__TASK TO COMPLETE__.
Retype, please, the listing from its opening line through the line that contains "from mathutils import Vector, Matrix", both included, without the pictures.

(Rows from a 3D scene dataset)
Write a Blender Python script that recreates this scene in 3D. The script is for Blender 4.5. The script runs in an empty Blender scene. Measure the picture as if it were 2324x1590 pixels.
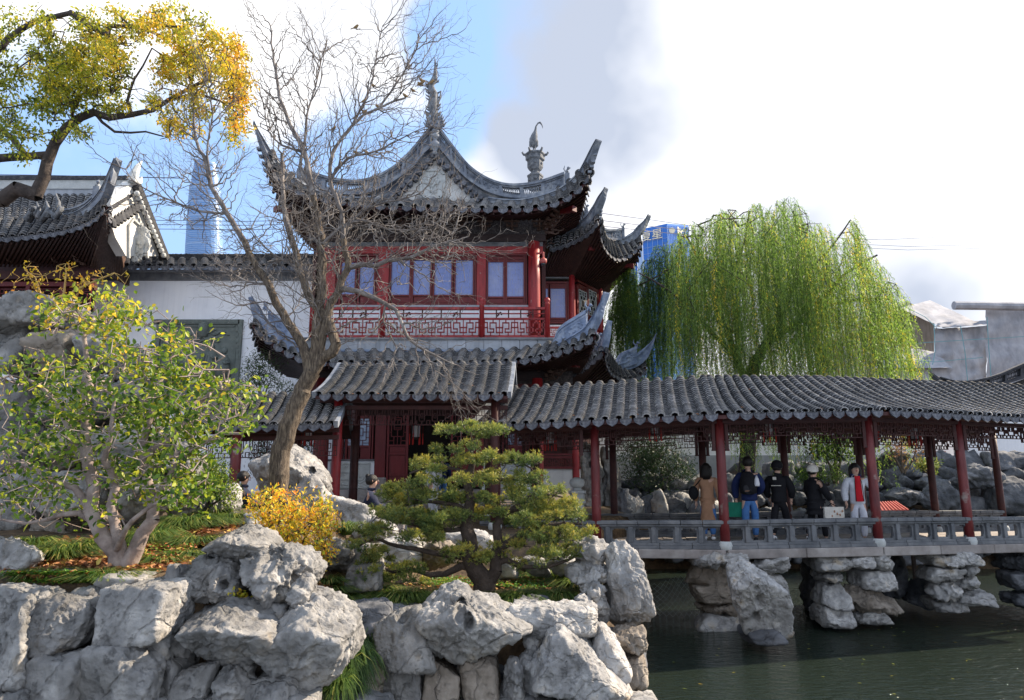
import bpy, bmesh, math, random
import numpy as np
from mathutils import Vector, Matrix

C = bpy.context.scene.collection
S = bpy.context.scene
EYE = 2.85
PITCH = math.radians(10.5)
FPX = 1592.0                      # focal length in pixels of a 2324 px wide picture
cam_d = bpy.data.cameras.new('camera')
cam_d.sensor_width = 36.0
cam_d.lens = 36.0 * FPX / 2324.0
cam_d.clip_start = 0.1
cam_d.clip_end = 6000
cam = bpy.data.objects.new('camera', cam_d)
C.objects.link(cam)
cam.location = (0, 0, EYE)
cam.rotation_euler = (math.pi/2 + PITCH, 0, 0)
S.camera = cam

SUN_AZ = math.radians(66)         # from +Y (ahead) towards +X (right)
SUN_EL = math.radians(37)
world = bpy.data.worlds.new('World')
S.world = world
world.use_nodes = True
_nt = world.node_tree
for n in list(_nt.nodes):
    _nt.nodes.remove(n)
def W_(px, py, Y):
    x = (px-1162)/FPX; u = (795-py)/FPX
    dy = math.cos(PITCH)-u*math.sin(PITCH); dz = math.sin(PITCH)+u*math.cos(PITCH)
    t = Y/dy
    return Vector((x*t, Y, EYE+dz*t))
def sky_dir(px, py):
    v = W_(px, py, 10)-Vector((0, 0, EYE)); v.normalize(); return v

def build_sky():
    nt = _nt; N = nt.nodes.new; L = nt.links.new
    out = N('ShaderNodeOutputWorld'); bg = N('ShaderNodeBackground'); L(bg.outputs[0], out.inputs[0])
    sky = N('ShaderNodeTexSky'); sky.sky_type = 'NISHITA'; sky.sun_disc = False
    sky.sun_elevation = SUN_EL; sky.sun_rotation = SUN_AZ; sky.air_density = 1.0; sky.dust_density = 0.6; sky.ozone_density = 1.5
    tc = N('ShaderNodeTexCoord')
    no = N('ShaderNodeTexNoise'); no.inputs['Scale'].default_value = 3.2; no.inputs['Detail'].default_value = 9; no.inputs['Roughness'].default_value = 0.56
    L(tc.outputs['Generated'], no.inputs['Vector'])
    def math_(op, a, b=None, clamp=False):
        m = N('ShaderNodeMath'); m.operation = op; m.use_clamp = clamp
        for i, v in enumerate((a, b)):
            if v is None: continue
            if isinstance(v, (int, float)): m.inputs[i].default_value = v
            else: L(v, m.inputs[i])
        return m.outputs[0]
    def blob(px, py, r0, r1):
        d = sky_dir(px, py)
        dt = N('ShaderNodeVectorMath'); dt.operation = 'DOT_PRODUCT'; dt.inputs[1].default_value = d
        L(tc.outputs['Generated'], dt.inputs[0])
        mr = N('ShaderNodeMapRange'); mr.interpolation_type = 'SMOOTHSTEP'
        mr.inputs['From Min'].default_value = math.cos(math.radians(r1)); mr.inputs['From Max'].default_value = math.cos(math.radians(r0))
        L(dt.outputs['Value'], mr.inputs['Value']); return mr.outputs[0]
    acc = None
    for b in ((2150, 500, 8, 41), (1560, 150, 2, 19), (740, 40, 0, 13), (600, 190, 0, 7), (330, 60, 0, 11), (1230, 420, 0, 10), (-400, -700, 0, 30)):
        o = blob(*b); acc = o if acc is None else math_('MAXIMUM', acc, o)
    hole = blob(1005, 110, 0, 4.4)
    hole2 = blob(1035, 300, 0, 3.2)
    acc = math_('SUBTRACT', acc, math_('MULTIPLY', hole, 0.75))
    acc = math_('SUBTRACT', acc, math_('MULTIPLY', hole2, 0.35))
    acc = math_('SUBTRACT', acc, math_('MULTIPLY', blob(260, 400, 2, 13), 0.5)); acc = math_('SUBTRACT', acc, math_('MULTIPLY', blob(830, 340, 0, 7), 0.55))
    dz = N('ShaderNodeSeparateXYZ'); L(tc.outputs['Generated'], dz.inputs[0])
    back = N('ShaderNodeMapRange'); back.interpolation_type = 'SMOOTHSTEP'; back.inputs['From Min'].default_value = .35; back.inputs['From Max'].default_value = -.1; back.inputs['To Max'].default_value = .5; L(dz.outputs[1], back.inputs['Value'])
    acc = math_('MAXIMUM', acc, back.outputs[0])
    n1 = math_('MULTIPLY', math_('SUBTRACT', no.outputs[0], 0.5), 2.0)
    m = math_('ADD', acc, n1)
    mr = N('ShaderNodeMapRange'); mr.interpolation_type = 'SMOOTHSTEP'
    mr.inputs['From Min'].default_value = 0.15; mr.inputs['From Max'].default_value = 0.85
    L(m, mr.inputs['Value'])
    n2 = N('ShaderNodeTexNoise'); n2.inputs['Scale'].default_value = 2.3; n2.inputs['Detail'].default_value = 5
    mp = N('ShaderNodeMapping'); mp.inputs['Location'].default_value = (3.1, 1.7, 0.4)
    L(tc.outputs['Generated'], mp.inputs[0]); L(mp.outputs[0], n2.inputs['Vector'])
    grey = blob(1290, 170, 2, 14)
    gm = math_('MULTIPLY', grey, 1.0)
    g2 = math_('MULTIPLY', math_('ADD', gm, math_('MULTIPLY', math_('SUBTRACT', n2.outputs[0], 0.49), 5.0)), 1.0, True)
    cc = N('ShaderNodeMixRGB'); cc.inputs[1].default_value = (6.6, 6.6, 6.65, 1); cc.inputs[2].default_value = (2.7, 3.0, 3.65, 1)
    L(g2, cc.inputs[0])
    veil = N('ShaderNodeMixRGB'); veil.inputs[0].default_value = 0.72; veil.inputs[2].default_value = (2.35, 3.7, 6.1, 1)
    L(sky.outputs[0], veil.inputs[1])
    mix = N('ShaderNodeMixRGB'); L(mr.outputs[0], mix.inputs[0]); L(veil.outputs[0], mix.inputs[1]); L(cc.outputs[0], mix.inputs[2])
    L(mix.outputs[0], bg.inputs[0]); bg.inputs[1].default_value = 0.105
build_sky()

sun_d = bpy.data.lights.new('sun', 'SUN'); sun_d.energy = 5.0; sun_d.angle = math.radians(0.6); sun_d.color = (1.0, 0.85, 0.66)
sun = bpy.data.objects.new('sun', sun_d); C.objects.link(sun)
_sd = Vector((math.sin(SUN_AZ)*math.cos(SUN_EL), math.cos(SUN_AZ)*math.cos(SUN_EL), math.sin(SUN_EL)))
sun.rotation_euler = _sd.to_track_quat('Z', 'Y').to_euler()
S.view_settings.view_transform = 'Standard'; S.view_settings.look = 'None'; S.view_settings.gamma = 1
S.view_settings.exposure = 1.12; S.view_settings.use_curve_mapping = False
S.render.engine = 'CYCLES'

RND = random.Random(7)
V = Vector
def W(px, py, Y): return W_(px, py, Y)
def lerp(a, b, t): return a+(b-a)*t
def sstep(a, b, x):
    t = min(1, max(0, (x-a)/(b-a))); return t*t*(3-2*t)

_pr = np.random.RandomState(3); _perm = _pr.permutation(256); _perm = np.concatenate([_perm]*3)
_g = _pr.normal(size=(256, 3)); _g /= np.linalg.norm(_g, axis=1)[:, None]
def pnoise(P):
    P = np.asarray(P, float); i = np.floor(P).astype(int); f = P-i; u = f*f*f*(f*(f*6-15)+10); i &= 255
    r = np.zeros(len(P))
    for dx in (0, 1):
        wx = u[:, 0] if dx else 1-u[:, 0]
        for dy in (0, 1):
            wy = u[:, 1] if dy else 1-u[:, 1]
            for dz in (0, 1):
                wz = u[:, 2] if dz else 1-u[:, 2]
                h = _perm[_perm[_perm[(i[:, 0]+dx) & 255]+((i[:, 1]+dy) & 255)]+((i[:, 2]+dz) & 255)]
                g = _g[h]; d = f-np.array([dx, dy, dz])
                r += wx*wy*wz*(g*d).sum(1)
    return r*1.6
def fbm(P, o=4, ridged=False):
    r = 0; a = 1; s = 1; t = 0
    for k in range(o):
        n = pnoise(P*s+17.3*k)
        r = r+a*((1-2*np.abs(n)) if ridged else n); t += a; a *= .5; s *= 2.03
    return r/t

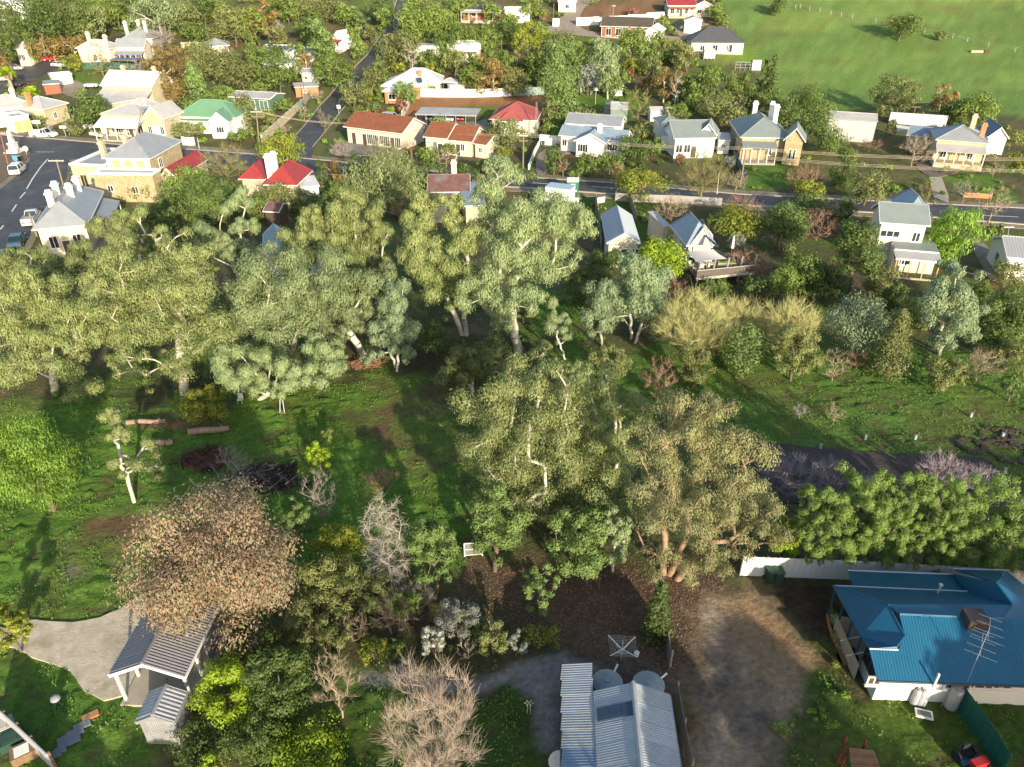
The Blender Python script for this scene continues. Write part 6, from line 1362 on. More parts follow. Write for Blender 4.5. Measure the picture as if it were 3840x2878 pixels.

__EXERCISE RESPONSE__.
Write a Blender Python script that recreates this scene in 3D. The script is for Blender 4.5. The script runs in an empty Blender scene. Measure the picture as if it were 2324x1590 pixels.
import bpy, bmesh, math, random
import numpy as np
from mathutils import Vector, Matrix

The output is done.